Saturday, April 04, 2015

Making the Guests Do the Work Dinner

Saturday 28 March
We had been wanting to have Ann and Harry over to dinner for some time, so we booked them early, for a time when they weren't going to be trout fishing in Argentina or opera-going in London. 
Harry is a wine maven, so we chose our first bottles carefully: a citrus and flint Mas de Lavail Carignan blanc vielles vignes terre d'Ardoise.  With it, we served crispbread and spreads: our own muhammara mixed with drained yogurt, and goat cheese flavored with the first sorrel, oregano, and garlic chives.  There were also rosemary walnuts to snack on, according to Laurie Colwyn's classic recipe:
Rosemary Walnuts
2 1/2 tablespoons unsalted butter
2 teaspoons dried rosemary, crumbled (I'd love to try it with fresh)
1 teaspoon salt
1/4 teaspoon cayenne
3 cups walnuts
Melt the butter, mix with everything but the walnuts, and pour it over the walnuts, tossing to coat them.  Spread out the nuts on a cookie sheet and bake at 350º for 10 minutes.

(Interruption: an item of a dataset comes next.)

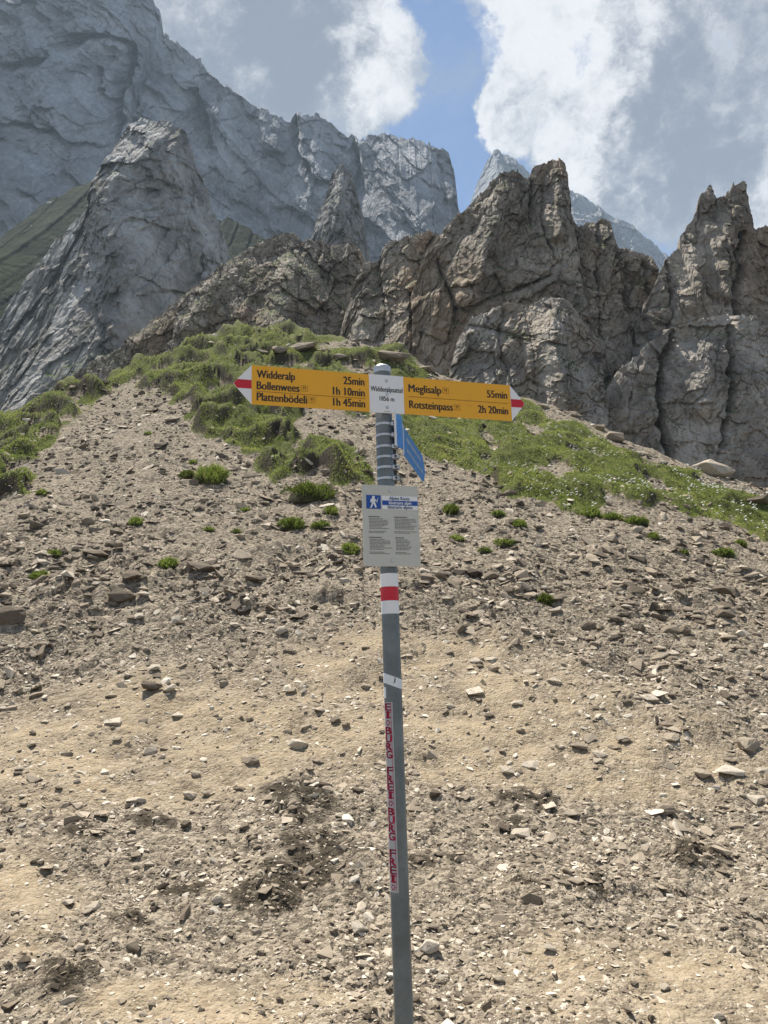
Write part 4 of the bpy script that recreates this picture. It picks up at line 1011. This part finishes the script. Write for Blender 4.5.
ink.poly([pic(.42, .76), pic(.30, .70), pic(.27, .50), pic(.36, .42), pic(.40, .52), pic(.60, .48), pic(.64, .72)])
ink.poly([pic(.40, .52), pic(.60, .48), pic(.66, .30), pic(.70, .10), pic(.60, .08), pic(.53, .30), pic(.44, .36)])
ink.poly([pic(.40, .48), pic(.50, .40), pic(.42, .24), pic(.36, .06), pic(.24, .06), pic(.30, .16)])
ink.poly([pic(.62, .70), pic(.76, .56), pic(.74, .52), pic(.60, .60)]); ink.poly([pic(.80, .82), pic(.83, .82), pic(.74, .44), pic(.71, .44)])
write('heading', board, YF - .0018, M['white'], 'Itinéraire alpin', fx(.67), fz(.237), .0118, .40 * 2 * WI, 'c', bold=.0006)
ink.build('walker_pictogram', M['white'], board, YF - .0018)
write('heading', board, YF - .0018, M['ink_blue'], 'Alpine Route', fx(.66), fz(.181), .0118, .36 * 2 * WI, 'c', bold=.0006)
write('heading', board, YF - .0018, M['ink_blue'], 'Itinerario alpino', fx(.67), fz(.291), .0118, .44 * 2 * WI, 'c', bold=.0006)
rr_ = random.Random(4)
for (bx0, bz0, wid, lines_) in [(.10, .39, .36, 11), (.55, .39, .43, 11), (.10, .645, .40, 11), (.56, .645, .29, 11)]:
    ink = Ink(); ink.rect(fx(bx0), fx(bx0 + wid * .55), fz(bz0 + .012), fz(bz0))
    for q in range(lines_):
        if q == 8: continue
        z0 = bz0 + .026 + q * .0172; x_ = bx0 + (.012 if q < 8 else 0); end = bx0 + wid * rr_.uniform(.62, 1.0)
        while x_ < end:
            w_ = rr_.uniform(.018, .06); ink.rect(fx(x_), fx(min(x_ + w_, end)), fz(z0 + .0075), fz(z0)); x_ += w_ + .009
    ink.build('small_print', M['ink_grey'], board, YF - .0009)
bolts(board, [(0, fz(.066)), (0, fz(.93))], .0065)
# steel clamps between the arrows and the board
for row in (423, 434, 445.5, 456, 466.5, 477.5):
    z = local_z(row, 2.64); bm = bmesh.new(); tube(bm, POST_R + .0022, z - .0042, z + .0042, cap=True)
    add_box(bm, POST_R - .002, POST_R + .020, -.016, -.012, z - .007, z + .007, .001); add_box(bm, POST_R - .002, POST_R + .020, .006, .010, z - .007, z + .007, .001)
    cl_ = from_bm('clamp', bm, M['clamp'], post); cl_.rotation_euler = (0, 0, R(-12))
    bm = bmesh.new(); tube(bm, .0045, -.024, .018, 8)
    bmesh.ops.rotate(bm, verts=bm.verts, matrix=__import__('mathutils').Matrix.Rotation(R(90), 3, 'X')); bmesh.ops.translate(bm, verts=bm.verts, vec=(POST_R + .011, -.002, z)); from_bm('bolt', bm, M['bolt'], cl_)
# black rail beside the clamps and the two blue pointers
bm = bmesh.new(); add_box(bm, .030, .040, .004, .028, local_z(482, 2.66), local_z(419, 2.66), .001); from_bm('clamp_rail', bm, M['bolt'], post)
def blue_pointer(yaw, x, y, length, z_mid, hh, tip, name_lines):
    bm = bmesh.new(); prism(bm, [(0, -hh), (length, -hh), (length + tip, 0), (length, hh), (0, hh)], -.0015, .0015)
    o = from_bm('blue_arrow_sign', bm, M['blue'], post); o.location = (x, y, z_mid); o.rotation_euler = (0, 0, yaw)
    for (a, b, c_) in name_lines:
        ink = Ink(); xx = a
        while xx < b: w_ = random.uniform(.012, .035); ink.rect(xx, min(xx + w_, b), c_, c_ + .013); xx += w_ + .007
        ink.build('lettering', M['pale_blue'], o, -.0024)
    bm = bmesh.new(); add_box(bm, -.003, -.0005, -.004, .004, -hh, hh); from_bm('sign_edge', bm, M['tape'], o)
    return o
blue_pointer(R(62), .040, -.030, .055, local_z(431, 2.66), .062, .0, [])
blue_pointer(R(77.5), .066, .020, .42, local_z(441, 2.70), .056, .06, [(.06, .36, .014), (.06, .40, -.028)])
# painted way mark, tape and sticker strip wrapped on the pole
def wrap(name, z0, z1, mat, th0=0, th1=2 * pi, r=POST_R + .0008, slant=0.0, parent=None, seg=48):
    bm = bmesh.new(); a, b = [], []
    full = th1 - th0 > 6.2; n = seg if full else seg + 1
    for k in range(n):
        th = th0 + (th1 - th0) * k / seg; s = slant * sin(th)
        if abs(slant) > 0: s = slant * cos(th)
        a.append(bm.verts.new((r * cos(th), r * sin(th), z0 + s))); b.append(bm.verts.new((r * cos(th), r * sin(th), z1 + s)))
    for k in range(seg if full else seg): bm.faces.new([a[k], a[(k + 1) % n], b[(k + 1) % n], b[k]])
    return from_bm(name, bm, mat, parent or post, True)
ZR = POST_R
wrap('white_band', local_z(586.3, 2.64), local_z(573, 2.64), M['white']); wrap('red_band', local_z(600.2, 2.64), local_z(586.5, 2.64), M['red']); wrap('white_band', local_z(613.5, 2.64), local_z(600.4, 2.64), M['white'])
tp = wrap('white_tape', local_z(686, 2.64), local_z(676, 2.64), M['tape'], R(150), R(390), POST_R + .0009, -.012)
ink = Ink(); zt_ = local_z(681, 2.64); ink.poly([(.001, zt_ - .012), (.007, zt_ + .012), (.010, zt_ + .011), (.009, zt_ - .004), (.004, zt_ - .006)]); ink.build('torn_mark', M['steel'], tp, 0, lambda x, z: ((POST_R + .0015) * sin(x / POST_R), -(POST_R + .0015) * cos(x / POST_R), z))
wrap('tape_scrap', local_z(698, 2.64), local_z(687, 2.64), M['tape'], R(186), R(222), POST_R + .0009)
zs0, zs1 = local_z(893, 2.64), local_z(702, 2.64)
TH0, TH1 = R(180 + 8), R(180 + 84)
strip = wrap('sticker_strip', zs0, zs1, M['strip'], TH0, TH1, POST_R + .0007)
msg = 'EI*BURG FREI*BURG FREI*'; pitch = (zs1 - zs0 - .006) / len(msg)
smid = -POST_R * R(40)   # arc length from the front
words = [(0, 3), (3, 8), (8, 13), (13, 18), (18, 23)]
for (k0, k1) in words:
    ink = Ink()
    for k in range(k0, k1):
        ch = msg[k]; zc = zs1 - .003 - (k + .5) * pitch
        if ch == ' ': continue
        if ch == '*':
            for q in range(6): a_ = q * pi / 3; ink.disc(smid + .0068 * cos(a_), zc + .0068 * sin(a_), .0028, 8)
            continue
        V, Fc = text_shape(ch, .02); mnx, mxx = V[:, 0].min(), V[:, 0].max(); wdt = .0255 if ch != 'I' else .010
        for q in (-.0013, 0, .0013):
            ink.dy = -.0002 * (q * 1000); ink.add(np.stack([q + smid + ((V[:, 0] - mnx) / (mxx - mnx) - .5) * wdt, zc + (V[:, 1] / CAPH - .5) * pitch * .9], 1), Fc)
        ink.dy = 0
        if ch == 'I': ink.rect(smid - .011, smid + .011, zc - pitch * .42, zc - pitch * .26); ink.rect(smid - .011, smid + .011, zc + pitch * .26, zc + pitch * .42)
    lo_ = ink.build('printed_word', M['ink_red'], strip, 0, lambda x, z: (x, 0, z))
    bm = bmesh.new(); bm.from_mesh(lo_.data)
    for q in np.arange(smid - .016, smid + .016, .0025):
        bmesh.ops.bisect_plane(bm, geom=list(bm.verts) + list(bm.edges) + list(bm.faces), plane_co=(q, 0, 0), plane_no=(1, 0, 0))
    for v in bm.verts: x_ = v.co.x; rr0 = POST_R + .0013 - v.co.y; v.co = (rr0 * sin(x_ / POST_R), -rr0 * cos(x_ / POST_R), v.co.z)
    bm.to_mesh(lo_.data); bm.free()
ink = Ink(); se = -POST_R * R(10)
ink.rect(se - .0045, se - .0032, zs0 + .004, zs1 - .004); ink.build('red_edge_line', M['ink_red'], strip, 0, lambda x, z: ((POST_R + .0013) * sin(x / POST_R), -(POST_R + .0013) * cos(x / POST_R), z))

# ------------------------------------------------------------------ air between here and the mountains
m, t = material('mountain_haze')
vol = t.n('ShaderNodeVolumePrincipled', Color=(.66, .83, 1.0), Density=0.00022, Anisotropy=.15)
t.n('ShaderNodeOutputMaterial', Volume=vol)
bm = bmesh.new(); add_box(bm, -1100, 1100, -30, 2300, -20, 460); o = from_bm('haze', bm, m)
tag(o, 'thin blue mountain haze in front of the far rock walls', 'haze', kind='stuff')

As Harry is an adept potter and Ann an experienced digger, we thought it would be fun to enlist their help in a hands-on pasta course.  So we made one of the recipes from the latest Saveur: beet gnocchi served in its own greens.  Holt found the dough almost too soft, but he spread it out on the flour according to directions, and by adding more flour he brought it to a rollable state.  Ann snipped them into lengths, giving us one batch to boil up and eat, and one to freeze.  Once boiled and tossed with the sautéed stems and greens, they were bright and piquant with the touch of good balsamic; we especially appreciate a nose-to-tail beet recipe.
For the main course, we moved to the picture-perfect Côte de Nuits Burgundy that Harry had kindly brought, Joseph Drouhin Chambolle-Musigny premier cru 2011.  

It went perfectly with slices of 2" thick grilled strip steak, a platter of roasted green and purple asparagus, and Holt's last-minute Hollandaise with fresh chervil.

Finally, to dessert: Holt's crustless Alsatian apple tart, prettily alternating locally grown red Jonathans and green Granny Smiths.  

A little pour of Laird's applejack echoed the flavors of the tart, and made a suitable finish for an evening of do-it-yourself fun, conversation, and marvelous food and drink.